::: PROVIDED RECORDS

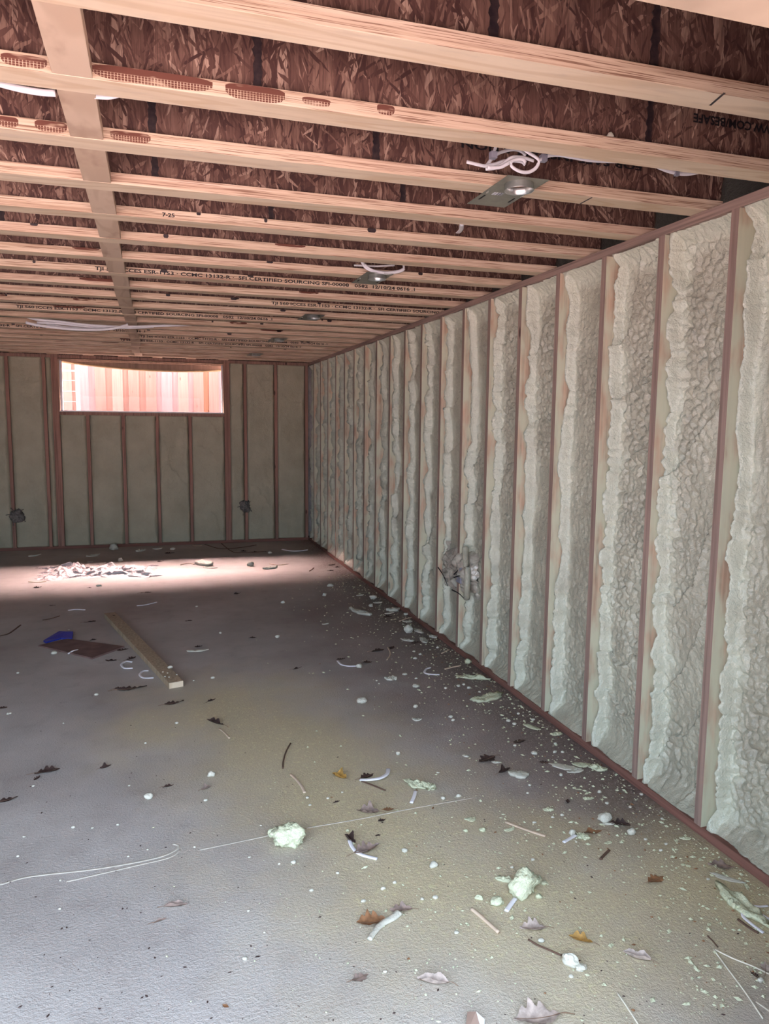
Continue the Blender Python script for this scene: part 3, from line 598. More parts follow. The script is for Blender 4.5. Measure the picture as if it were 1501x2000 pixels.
# ------------------------------------------------------------------ on the floor
def leafmesh(L, wf, mat, seed, curl, lobes=4, fold=0.0):
    r = random.Random(seed); n = 26; m = 6; V = []; Fq = []
    ph = r.uniform(0, .5); tw = r.uniform(-.5, .5)
    for i in range(n+1):
        s = i/n; env = max(.02, math.sin(math.pi*(.04+.96*s))**.8*(.62+.38*math.sin(math.pi*min(1, .25+s*.75))))
        for j in range(m+1):
            c = (j-m/2)/(m/2); sg = 1 if c > 0 else -1
            lob = 1-(.40*(.5-.5*math.cos(2*math.pi*lobes*(s+.04*sg)+ph))**1.5)*(abs(c)**.5)
            k = env*lob*(1+r.uniform(-.05, .05)); yv = c*wf*L/2*k
            z = curl*L*(.22*(c*k)**2+.45*(s-.45)**2) + .03*L*math.sin(7*s+seed+2.5*c)*abs(c) + fold*L*abs(c)*k*.5 + tw*.12*L*c*(s-.5)
            V.append((L*(s-.5)+.10*L*abs(c)*k*(1-s), yv, z+.006*L*r.random()))
    for i in range(n):
        for j in range(m): a = i*(m+1)+j; Fq.append((a, a+m+1, a+m+2, a+1))
    zm = min(v[2] for v in V); V = [(x, y, z-zm+.0008) for x, y, z in V]
    me = npmesh('leaf', V, Fq, mat, True)
    rib = [Vector(V[i*(m+1)+m//2])+Vector((0, 0, .0012)) for i in range(0, n+1, 3)]
    return me, rib
ls = 0
def leaf(x, y, wpx, ang, mat, label, curl=.5, wf=.62, lobes=4, fold=0.0, group=None):
    global ls; ls += 1; p = FL(x, y); L = wpx*MPP(p)
    me, rib = leafmesh(L, wf, mat, ls*17, curl, lobes, fold)
    o = tag(link('fallen_leaf', me, None, p), label, 'leaf', group); o.rotation_euler = (0, 0, math.radians(ang))
    if wpx > 18:
        st = [rib[0]+Vector((-.30*L, .03*L, -rib[0].z*.7+.001)), rib[0]+Vector((-.12*L, 0, 0))]+rib
        link('stem', tubemesh('stem', st, max(.0008, .010*L), max(.0008, .010*L), M_STEM, 5, .4, n=2), o)
    return o
cs = 0
def chunk(x, y, wpx, label, h=.65, mat=None, facets=False, asp=.8, ang=0, rough=.4, name='foam_chunk', group=None, sub=3):
    global cs; cs += 1; p = FL(x, y); wd = wpx*MPP(p)
    o = tag(link(name, lump(name, (wd, wd*asp, wd*h), mat or M_CHUNK, cs, rough, sub, facets), None, p), label, 'foam chunk', group); o.rotation_euler = (0, 0, math.radians(ang)); return o
def scrapmesh(L, W, H, mat, seed, bumpy=.3, bend=.1):
    r = random.Random(seed); n = 28; rings = 5; V = []; Fq = []; o = seed*1.7
    rad = [1+.22*mn.noise(Vector((math.cos(2*math.pi*q/n)*1.3+o, math.sin(2*math.pi*q/n)*1.3, .3)))*1.6+.12*r.uniform(-1, 1) for q in range(n)]
    def zt(x, y, f): return H*(.62+bumpy*mn.noise(Vector((x/L*7+o, y/L*7, o)))*1.5)*(1-.35*f*f)+bend*L*(2*x/L)**2*.25
    V.append((0, 0, zt(0, 0, 0)))
    for k in range(1, rings+1):
        f = k/rings
        for q in range(n): a = 2*math.pi*q/n; x = math.cos(a)*L/2*f*rad[q]; y = math.sin(a)*W/2*f*rad[q]; V.append((x, y, zt(x, y, f)))
    b0 = len(V)
    for q in range(n): a = 2*math.pi*q/n; x = math.cos(a)*L/2*.96*rad[q]; y = math.sin(a)*W/2*.96*rad[q]; V.append((x, y, bend*L*(2*x/L)**2*.25))
    for q in range(n): Fq.append((0, 1+q, 1+(q+1) % n))
    for k in range(1, rings):
        for q in range(n): a = 1+(k-1)*n; Fq.append((a+q, a+n+q, a+n+(q+1) % n, a+(q+1) % n))
    a = 1+(rings-1)*n
    for q in range(n): Fq.append((a+q, b0+q, b0+(q+1) % n, a+(q+1) % n))
    Fq.append(tuple(range(b0+n-1, b0-1, -1)))
    zm = min(v[2] for v in V); V = [(x, y, z-zm) for x, y, z in V]
    return npmesh('foam_scrap', V, Fq, mat, True)
def scrap(x0, y0, x1, y1, wf, label, mat=None, H=.14, bumpy=.35, bend=.12, wpx=None, group=None):
    global cs; cs += 1; a, b = FL(x0, y0), FL(x1, y1); L = (b-a).length; c = (a+b)/2; W = L*wf
    o = tag(link('foam_scrap', scrapmesh(L, W, max(.004, H*W), mat or M_CHUNK, cs, bumpy, bend), None, c), label, 'foam scrap', group)
    o.rotation_euler = (0, 0, math.atan2((b-a).y, (b-a).x)); return o
def strip(pts, wpx, label, mat=None, name='cable_offcut', cat='offcut', ribs=True, taper=None, lift=0, hr=.55, group=None):
    P = [FL(*p) for p in pts]; r = wpx*MPP(P[len(P)//2])/2; Q = []
    for i, p in enumerate(P):
        f = i/(len(P)-1); Q.append(Vector((p.x, p.y, r*hr*1.0+.0005+lift*math.sin(math.pi*f))))
    c = Q[0].copy(); c.z = 0
    return tag(link(name, tubemesh(name, [q-c for q in Q], r, r*hr, mat or M_CABLE, 10, taper, ribs), None, c), label, cat, group)
# loose stud
a, b = FL(214, 1196, .04), FL(344, 1331, .04); d = (b-a); L = d.length; ang = math.atan2(d.y, d.x)
lu = tag(link('loose_board', boxmesh('loose_board', 0, L, -.044, .044, 0, .038, M_BOARD, bev=.002), None, Vector((a.x, a.y, 0))), 'greyish lumber board lying loose on the left floor', 'lumber'); lu.rotation_euler = (0, 0, ang)
box('end_grain', L-.0005, L+.0008, -.041, .041, .002, .036, M_VEN, lu)['label'] = 'pale cut end'
for k, (x, y) in enumerate(((332, 1305), (322, 1322), (345, 1318), (318, 1313), (330, 1323), (327, 1315))):
    p = FL(x, y, .038); cs += 1; tag(link('foam_crumb', lump('foam_crumb', ((.035, .028, .022) if k == 0 else (.012, .010, .006)), M_CHUNKW, 40+k, .4, 2), None, p), 'white foam knob on the near end of the loose board' if k == 0 else 'tiny white foam crumb on the near end of the loose board', 'foam chunk', None if k == 0 else 'crumbs on the loose board')
q4 = [FL(*p) for p in ((75, 1263), (180, 1288), (243, 1265), (132, 1250))]; c0 = sum(q4, Vector())/4
pn = [tuple(p-c0) for p in q4]; tag(link('board_scrap', npmesh('board_scrap', [(x, y, 0) for x, y, z in pn]+[(x, y, .011) for x, y, z in pn], BOXF, M_PANEL), None, c0), 'flat dark brown board scrap beside the loose lumber board', 'board')
bp = [FL(*p) for p in ((85, 1254), (116, 1240), (128, 1241), (143, 1241), (141, 1250), (119, 1249), (90, 1257))]; c0 = sum(bp, Vector())/7; nb = 7
V = [(p.x-c0.x, p.y-c0.y, .012+.018*(i in (1, 2, 3))) for i, p in enumerate(bp)]; V += [(x*1.01, y*1.01, 0) for x, y, z in V]
tag(link('blue_plastic_piece', npmesh('blue_plastic_piece', V, [tuple(range(nb-1, -1, -1)), tuple(range(nb, 2*nb))]+[(i, (i+1) % nb, nb+(i+1) % nb, nb+i) for i in range(nb)], M_BLUE), None, c0+Vector((0, 0, .001))), 'dark blue plastic piece behind the flat brown board scrap', 'plastic')
# crumpled film in the light patch
U, W_ = np.meshgrid(np.linspace(0, 1, 90), np.linspace(0, 1, 40), indexing='ij'); A, B, C_, D = FL(78, 1132), FL(312, 1128), FL(308, 1106), FL(84, 1110)
X = (A.x*(1-U)+B.x*U)*(1-W_)+(D.x*(1-U)+C_.x*U)*W_; Y = (A.y*(1-U)+B.y*U)*(1-W_)+(D.y*(1-U)+C_.y*U)*W_
ed = np.clip(np.minimum(np.minimum(U, 1-U)*6, np.minimum(W_, 1-W_)*4)+.25*fbm(U*6, W_*4, 3), 0, 1)
Zf = ed*(.012+.05*np.abs(fbm(U*9, W_*5, 21))*2+.035*np.abs(fbm(U*22, W_*10, 25)))
X += .12*fbm(U*5, W_*5, 33); Y += .14*fbm(U*6, W_*4, 35)
tag(link('plastic_sheet', gridmesh('plastic_sheet', np.stack([X, Y, Zf+.001], -1), M_FILM)), 'crumpled clear plastic sheet lying in the pink light patch', 'plastic sheet')
# foreground: foam chunks
chunk(562, 1648, 58, 'big pale green foam chunk left of centre in the foreground', .7, asp=.75, ang=-20, rough=.55, sub=4)
chunk(533, 1632, 22, 'rounded foam knob at the left end of the big foreground chunk', .8, rough=.3)
chunk(1024, 1742, 56, 'largest pale green foam chunk with a cable stub under it', .8, asp=.7, ang=25, rough=.5, sub=4)
scrap(966, 1716, 1004, 1722, .42, 'bumpy foam strip reaching left from the largest foam chunk', H=.5, bumpy=.6)
scrap(1040, 1727, 1056, 1716, .7, 'smooth foam flap at the right end of the largest foam chunk', H=.3)
strip([(988, 1782), (997, 1769), (1006, 1757)], 9, 'short flat cable stub poking out under the largest foam chunk')
chunk(971, 1766, 25, 'small foam chunk left of the cable stub', .7)
chunk(935, 1756, 16, 'foam bit left of the small chunk by the cable stub', .55, ang=-30, asp=.6); chunk(1052, 1754, 13, 'tiny foam bit right of the largest foam chunk', .7); chunk(1062, 1727, 13, 'tiny foam bit at the upper right of the largest foam chunk', .5)
chunk(1113, 1884, 36, 'white angular foam shard at the end of the long twig', .75, M_CHUNKW, True, ang=-50, asp=.55, rough=.3)
chunk(1134, 1894, 24, 'smaller white angular foam shard beside the twig shard', .6, M_CHUNKW, True, rough=.3)
scrap(1410, 1738, 1496, 1806, .36, 'long bumpy grey green foam slab at the lower right wall edge', H=.32, bumpy=.8, bend=.05)
scrap(1422, 1752, 1440, 1778, .6, 'foam knob on the lower edge of the long bumpy slab', H=.5, bumpy=.7)
scrap(1386, 1707, 1458, 1728, .22, 'smooth tan tongue shaped foam scrap by the lower right wall', M_CHUNKW, .3, .2)
strip([(1449, 1786), (1452, 1794), (1466, 1806), (1490, 1824)], 7, 'bent white cable offcut in front of the long bumpy foam slab')
strip([(1469, 1771), (1484, 1772), (1499, 1771)], 5, 'straight white cable bit behind the long bumpy foam slab', name='cable_offcut'); strip([(1488, 1789), (1502, 1797), (1520, 1806)], 6, 'white cable end leaving the frame past the bumpy foam slab')
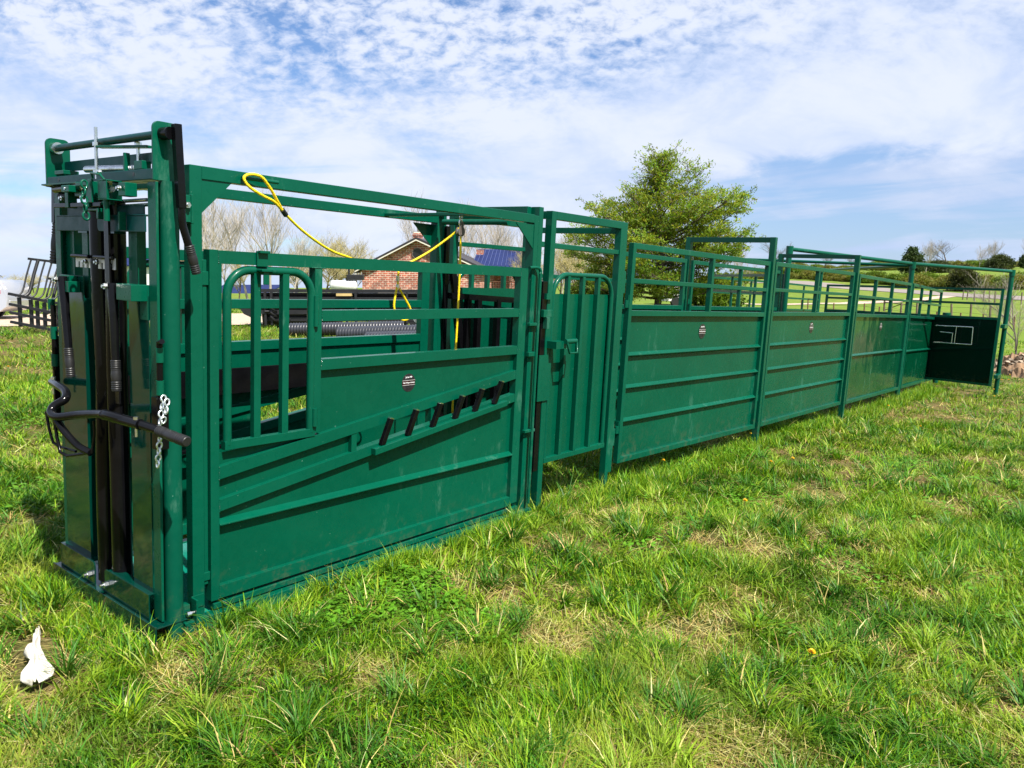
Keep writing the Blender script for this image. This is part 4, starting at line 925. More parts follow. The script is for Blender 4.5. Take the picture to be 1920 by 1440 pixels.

::::::

### EXERCISE
Show the lines of the records that contain the word "this".

### EXERCISE SOLUTION
Continue the Blender Python script for this scene: part 3, from line 598. More parts follow. The script is for Blender 4.5. Measure the picture as if it were 1501x2000 pixels.
Keep writing the Blender script for this image. This is part 4, starting at line 925. More parts follow. The script is for Blender 4.5. Take the picture to be 1920 by 1440 pixels.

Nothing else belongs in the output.